〝ひと目を惹くルックス〟〝強いインパクトを与えるデザイン〟〝印象に残る見た目〟 いずれも、外観を讃辞する表現の例だ。また一般的に製品はそれが実用品としてつくられたものであってもその機能がフルに発揮されたときに〝機能美〟は発露されると言われる。つまり、機能的な製品は美しさを備えているということである。
エイワがこのほど上市した乗用車用タイヤチェンジャーの新シリーズ「New WING」シリーズは、そういう外観デザインと機能美とを追求したプレミアムモデルだ。そのシリーズ第1弾として「WING CZX24」を開発し、11月から本格販売を開始した。
技術力の高さを視覚化
マーケティング用語に、「パーチェスプロモーション」という言葉がある。科学的根拠に基づき店づくりを行い顧客の購買を促進させる仕掛けを意味するもの。そのもっとも基本となるのは〝五感に訴える〟ことだ。
ではそもそも、五感とはどういうものか。それは人が備える感覚機能を総称したもので、具体的には視覚、聴覚、味覚、触覚、嗅覚 この5つの感覚を指す。化粧品などで著名なある化学メーカー大手の調べによると、「五感の使用割合」は①視覚87%②聴覚7%③触覚3%④嗅覚2%⑤味覚1% 。視覚が他を圧倒する。すなわち、パーチェスプロモーション活動でもっとも重視されるのは視覚。何よりもまず人の目に訴えるべきということが、その調査結果からうかがい知ることができる。
「WING CZX24」はリム径12インチから24インチまで対応。商品部の平井伸一部長は、「〝存在感あるデザインがドライバーからの注目を引きつけ、高い技術力を想起させる〟というのが新製品の開発コンセプト。タイヤチェンジャーは、お店の技術力を可視化することができるものと考えます。そのルックスで差別化を図ることができますし、イメージチェンジを訴求することも可能です」と紹介する。
その言葉通り、新製品の第一印象は強烈だ。メタリックを彷彿とさせるグレーを基調に、ブラックをアクセントに配した。それが深い質感を全体に醸し出す。タイヤチェンジャーやホイールバランサーは赤色という固定観念をみごとに覆す。
伊・ジュリアーノ社と共同で開発。イタリアと言えば、洗練されたファッションセンスの国と、誰もが真っ先に思い浮かべるはず。そのイタリアの老舗メーカーがエイワの描くコンセプトを具現化した。
しかし当然のことだが、プレミアムモデルの位置付けは外観ルックスのみによるものではない。
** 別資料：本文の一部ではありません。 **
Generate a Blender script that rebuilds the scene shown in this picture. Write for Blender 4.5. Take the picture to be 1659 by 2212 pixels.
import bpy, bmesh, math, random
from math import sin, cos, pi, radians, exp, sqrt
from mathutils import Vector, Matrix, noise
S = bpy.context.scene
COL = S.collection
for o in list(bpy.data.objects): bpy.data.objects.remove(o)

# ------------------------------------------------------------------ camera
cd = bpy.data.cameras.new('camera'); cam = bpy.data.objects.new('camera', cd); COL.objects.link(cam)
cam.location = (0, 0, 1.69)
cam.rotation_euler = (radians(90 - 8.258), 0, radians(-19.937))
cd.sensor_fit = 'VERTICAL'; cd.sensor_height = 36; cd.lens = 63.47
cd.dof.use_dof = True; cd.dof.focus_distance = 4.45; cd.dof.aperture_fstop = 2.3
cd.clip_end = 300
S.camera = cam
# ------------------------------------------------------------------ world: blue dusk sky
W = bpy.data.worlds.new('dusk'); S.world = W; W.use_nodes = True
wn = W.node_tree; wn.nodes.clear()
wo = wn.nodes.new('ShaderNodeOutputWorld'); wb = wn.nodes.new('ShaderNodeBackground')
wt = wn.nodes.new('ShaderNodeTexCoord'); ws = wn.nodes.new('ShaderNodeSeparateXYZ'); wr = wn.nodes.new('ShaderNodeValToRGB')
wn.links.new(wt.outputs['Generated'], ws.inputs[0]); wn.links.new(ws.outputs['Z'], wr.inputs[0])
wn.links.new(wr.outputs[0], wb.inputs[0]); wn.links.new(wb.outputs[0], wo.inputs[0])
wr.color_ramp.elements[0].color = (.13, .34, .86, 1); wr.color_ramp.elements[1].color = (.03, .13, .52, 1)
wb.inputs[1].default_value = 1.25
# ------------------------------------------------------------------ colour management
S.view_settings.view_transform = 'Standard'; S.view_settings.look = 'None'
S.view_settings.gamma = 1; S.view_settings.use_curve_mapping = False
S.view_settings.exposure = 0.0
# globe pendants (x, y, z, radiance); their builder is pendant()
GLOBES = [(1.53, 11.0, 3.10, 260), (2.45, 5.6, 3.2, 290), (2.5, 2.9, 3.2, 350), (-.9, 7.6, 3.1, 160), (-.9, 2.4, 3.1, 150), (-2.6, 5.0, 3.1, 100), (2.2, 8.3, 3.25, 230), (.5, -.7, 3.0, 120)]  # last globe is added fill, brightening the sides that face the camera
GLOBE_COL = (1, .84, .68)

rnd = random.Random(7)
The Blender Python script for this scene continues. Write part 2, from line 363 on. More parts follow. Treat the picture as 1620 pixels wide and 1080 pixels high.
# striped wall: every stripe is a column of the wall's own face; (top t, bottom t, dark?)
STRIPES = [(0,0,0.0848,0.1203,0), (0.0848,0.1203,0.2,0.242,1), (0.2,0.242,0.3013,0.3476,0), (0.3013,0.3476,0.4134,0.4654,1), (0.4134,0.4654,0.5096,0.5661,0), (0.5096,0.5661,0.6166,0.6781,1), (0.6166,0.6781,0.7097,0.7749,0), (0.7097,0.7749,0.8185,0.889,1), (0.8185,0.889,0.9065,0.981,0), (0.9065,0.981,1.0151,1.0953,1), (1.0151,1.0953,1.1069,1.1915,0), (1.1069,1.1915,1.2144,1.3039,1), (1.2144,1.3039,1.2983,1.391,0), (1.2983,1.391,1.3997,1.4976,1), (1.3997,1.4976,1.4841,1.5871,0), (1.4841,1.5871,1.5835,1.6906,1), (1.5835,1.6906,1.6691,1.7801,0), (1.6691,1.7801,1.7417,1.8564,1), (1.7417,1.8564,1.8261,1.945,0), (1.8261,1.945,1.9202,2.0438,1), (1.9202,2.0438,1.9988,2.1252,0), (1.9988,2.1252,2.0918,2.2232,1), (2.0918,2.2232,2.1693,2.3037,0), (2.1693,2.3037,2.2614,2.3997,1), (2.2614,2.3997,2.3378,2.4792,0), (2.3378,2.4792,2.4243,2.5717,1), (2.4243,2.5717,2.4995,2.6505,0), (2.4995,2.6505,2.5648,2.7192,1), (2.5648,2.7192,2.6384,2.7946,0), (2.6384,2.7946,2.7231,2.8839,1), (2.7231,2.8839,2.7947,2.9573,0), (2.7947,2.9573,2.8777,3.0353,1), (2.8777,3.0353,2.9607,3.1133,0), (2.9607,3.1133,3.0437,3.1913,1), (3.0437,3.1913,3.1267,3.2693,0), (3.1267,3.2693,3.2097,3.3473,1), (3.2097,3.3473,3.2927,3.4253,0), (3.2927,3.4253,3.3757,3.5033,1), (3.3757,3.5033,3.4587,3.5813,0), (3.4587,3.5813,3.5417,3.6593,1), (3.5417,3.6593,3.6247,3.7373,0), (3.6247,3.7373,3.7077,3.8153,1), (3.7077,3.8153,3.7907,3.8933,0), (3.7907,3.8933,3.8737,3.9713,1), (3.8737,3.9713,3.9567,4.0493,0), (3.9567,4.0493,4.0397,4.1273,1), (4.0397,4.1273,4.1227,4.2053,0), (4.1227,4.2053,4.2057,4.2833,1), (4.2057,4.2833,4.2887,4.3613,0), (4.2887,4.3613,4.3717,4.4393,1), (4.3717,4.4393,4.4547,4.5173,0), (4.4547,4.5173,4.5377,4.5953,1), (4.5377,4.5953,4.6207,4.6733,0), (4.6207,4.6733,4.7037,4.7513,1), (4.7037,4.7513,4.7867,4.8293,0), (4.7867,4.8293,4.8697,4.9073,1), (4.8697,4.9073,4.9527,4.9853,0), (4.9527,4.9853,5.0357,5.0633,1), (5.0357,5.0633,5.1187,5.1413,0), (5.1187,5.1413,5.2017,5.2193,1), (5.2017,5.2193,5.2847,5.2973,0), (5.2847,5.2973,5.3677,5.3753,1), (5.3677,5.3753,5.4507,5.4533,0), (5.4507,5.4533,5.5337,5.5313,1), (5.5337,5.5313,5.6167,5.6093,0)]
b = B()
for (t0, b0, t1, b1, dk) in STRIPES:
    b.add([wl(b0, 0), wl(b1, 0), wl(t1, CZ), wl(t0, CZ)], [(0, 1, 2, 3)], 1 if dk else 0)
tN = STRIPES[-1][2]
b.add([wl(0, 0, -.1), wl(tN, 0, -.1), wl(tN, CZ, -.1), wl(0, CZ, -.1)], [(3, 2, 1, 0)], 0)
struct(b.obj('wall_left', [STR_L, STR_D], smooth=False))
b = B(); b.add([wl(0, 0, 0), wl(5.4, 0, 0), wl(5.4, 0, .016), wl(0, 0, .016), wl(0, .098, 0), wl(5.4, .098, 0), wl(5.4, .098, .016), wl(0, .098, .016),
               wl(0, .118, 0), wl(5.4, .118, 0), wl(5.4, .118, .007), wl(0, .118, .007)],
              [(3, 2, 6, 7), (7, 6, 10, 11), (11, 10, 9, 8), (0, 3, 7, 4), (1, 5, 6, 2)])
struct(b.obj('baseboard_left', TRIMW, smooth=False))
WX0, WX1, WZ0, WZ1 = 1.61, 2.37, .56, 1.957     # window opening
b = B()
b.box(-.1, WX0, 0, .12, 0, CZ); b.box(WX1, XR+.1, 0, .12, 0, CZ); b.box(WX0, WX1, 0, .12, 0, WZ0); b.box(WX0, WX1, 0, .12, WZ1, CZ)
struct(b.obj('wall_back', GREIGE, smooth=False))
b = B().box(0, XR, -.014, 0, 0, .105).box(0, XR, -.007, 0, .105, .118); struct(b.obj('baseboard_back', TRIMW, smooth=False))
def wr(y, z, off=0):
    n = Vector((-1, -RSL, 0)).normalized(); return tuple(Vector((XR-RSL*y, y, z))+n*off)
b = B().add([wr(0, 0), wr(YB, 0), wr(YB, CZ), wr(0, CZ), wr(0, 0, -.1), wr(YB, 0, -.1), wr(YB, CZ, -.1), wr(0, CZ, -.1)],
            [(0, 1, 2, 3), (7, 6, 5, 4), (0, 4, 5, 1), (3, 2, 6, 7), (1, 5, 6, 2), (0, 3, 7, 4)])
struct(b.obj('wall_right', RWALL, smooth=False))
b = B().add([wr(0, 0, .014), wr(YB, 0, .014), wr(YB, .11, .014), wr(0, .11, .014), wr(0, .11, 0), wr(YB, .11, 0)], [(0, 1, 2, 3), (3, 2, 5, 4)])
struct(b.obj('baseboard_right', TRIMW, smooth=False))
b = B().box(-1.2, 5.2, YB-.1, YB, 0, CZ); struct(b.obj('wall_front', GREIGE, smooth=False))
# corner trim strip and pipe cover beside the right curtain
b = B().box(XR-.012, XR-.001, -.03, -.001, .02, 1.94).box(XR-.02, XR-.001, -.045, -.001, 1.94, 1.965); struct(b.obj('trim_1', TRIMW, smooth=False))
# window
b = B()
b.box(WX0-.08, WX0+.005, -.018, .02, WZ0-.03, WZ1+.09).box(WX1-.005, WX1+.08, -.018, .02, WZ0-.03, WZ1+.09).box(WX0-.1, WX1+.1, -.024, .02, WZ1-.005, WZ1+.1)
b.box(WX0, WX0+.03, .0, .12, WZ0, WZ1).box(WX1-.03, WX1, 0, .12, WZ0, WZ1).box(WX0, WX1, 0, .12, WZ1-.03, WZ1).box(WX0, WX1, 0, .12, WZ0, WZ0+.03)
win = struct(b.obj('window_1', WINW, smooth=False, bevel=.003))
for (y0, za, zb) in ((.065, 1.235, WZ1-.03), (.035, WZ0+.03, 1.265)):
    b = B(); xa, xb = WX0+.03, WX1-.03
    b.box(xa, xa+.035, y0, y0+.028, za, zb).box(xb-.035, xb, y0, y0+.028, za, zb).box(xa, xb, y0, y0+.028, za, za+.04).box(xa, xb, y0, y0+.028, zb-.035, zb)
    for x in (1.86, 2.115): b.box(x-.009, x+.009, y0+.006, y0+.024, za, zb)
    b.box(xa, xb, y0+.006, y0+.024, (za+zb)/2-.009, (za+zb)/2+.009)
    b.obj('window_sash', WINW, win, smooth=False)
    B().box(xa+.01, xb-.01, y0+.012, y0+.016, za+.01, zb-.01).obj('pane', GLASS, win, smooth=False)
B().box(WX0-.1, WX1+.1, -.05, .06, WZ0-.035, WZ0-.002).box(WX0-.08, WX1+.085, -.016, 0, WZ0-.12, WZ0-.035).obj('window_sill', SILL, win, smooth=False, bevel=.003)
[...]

ボディ全体から各パーツの細部に至るまで、設計を徹底的に見直した。全体バランスの最適化を追求した結果、「WING CZX24」は同社が販売する同じプレミアムゾーンの従来品に比べ剛性が14%もアップしたという。
「機械を扱う最中、たとえば負荷をかけたとき、その負荷を解いたとき、それぞれの動きがスムーズで操作が楽。作業を行う方が作業のひと手順ごとに剛性アップということを実感いただけるはず。それだけ作業の安定感、安心感の違いというものを感じていただけると思います」。平井部長はこのように説明する。
一方、作業性もプレミアムにふわしい機能を多数採用している。まず、標準装備の「パワーアウト(PO)システム」。ビードブレイク時に、ビードブレーカーアームが複動式エアーシリンダーの働きによって所定の位置まで自動的に開くもの。
超偏平タイヤのビード落としを行うときに、ブレーカーブレード(刃)がビード部とリムの間に挟まってしまうということが多々ある。その場合、作業者が腕力に任せてこじるなど労力を要した。「POシステム」はエアーシリンダーを利用することでブレードを外側に自動で開くため、そのような労力を軽減し作業効率の向上を実現した。
また、一般的なタイヤの場合でも、「POシステム」が作業の連続性を高めるので、スタッドレスタイヤ交換の繁忙期などで作業時間の短縮に寄与してくれる。
ターンテーブルは、足踏みペダルの踏み込み具合で回転速度を2段階で選ぶことのできる「2スピード回転」機能を搭載した(SS向けの防爆仕様を同時ラインアップしたが、それは「1スピード回転」となる)。
また、大口径・超偏平タイヤやランフラットタイヤの交換作業に最適な「QXレバーレスシステム」をはじめ、オールインワンの「ヘルプ&プレスアーム」など、オプション品も豊富に用意している。
「New WING」シリーズには翼をモチーフとする新たなロゴマークを作成し採用した。「独自のルックスによる高級感と先進イメージ、そして数々の最新機能がお店の技術力の高さを強力にアピールします。『WINGCZX24』はこれまでのタイヤチェンジャーとは一線を画す、プロショップにふさわしいプレミアムモデルです」――平井部長はこのように語った。